Following the storm on conversion that has yet to subside, the debate on civil marriage became equally as heated. "It is merely a political bluff," said MK Nitzan Horowitz from Meretz. The committee chairman, MK David Rotem (Yisrael Beiteinu) also came to the law's defense.

 

The bill is meant to afford citizens and permanent residents who are not recognized as having a religious affiliation the same rights as any other married couple.

 

"There is no benefit to the broader sectors who cannot marry in Israel," said Horowitz. "Even the supposed arrangement that it offers to people without a religion – not to non-Jews, to people without a religion – worsens their situation and further strengthens the religious institution.

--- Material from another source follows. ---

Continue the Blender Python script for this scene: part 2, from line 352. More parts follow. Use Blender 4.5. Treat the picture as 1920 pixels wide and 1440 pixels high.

This is an equal standing for civil marriages."

 

Horowitz also complained that the bill stipulates that a "couple" is "a couple made up of a man and a woman," and claimed that this amounts to discrimination against same-sex couples.

 

MK Rotem said that he understands the reservations regarding the bill, but "the all-or-nothing method has not proved itself for 60 years."

 

Rotem continued, "The question is, let’s say that all of your reservations are passed. It is clear to you that someone will knock down the bill in the second and third readings. Unfortunately, we don't currently have a majority… we need to be smart. There are those who say that this bill doesn't do anything either. I disagree with them. Think about what we want to achieve – is this done by gradual steps or all or nothing?"

 

MK Shlomo Molla from Kadima said to Rotem: "I still don't know how we will vote on the bill. However, we must say honestly to the public: This is a civil marriage between Shas and Yisrael Beiteinu."

 

Rotem claimed that the bill was knocked down in the previous Knesset "because you had a civil marriage with Shas."

 

The bill, which passed in a preliminary reading, was drafted by Justice Minister Yaakov Ne'eman in the spirit of the coalition agreement with Yisrael Beiteinu on the basis of the bill put forth in the previous Knesset.

 

It addresses "religiously unaffiliated" people who will be able to register their marriage in a new body that has yet to be formed – the civil registrar. The registrar will be a person qualified to serve as a judge in a Magistrates' Court. The law will solve a problem for about 60,000 our of 300,000 immigrants, mostly from the former Soviet Union, who cannot marry because of doubts of their Jewishness.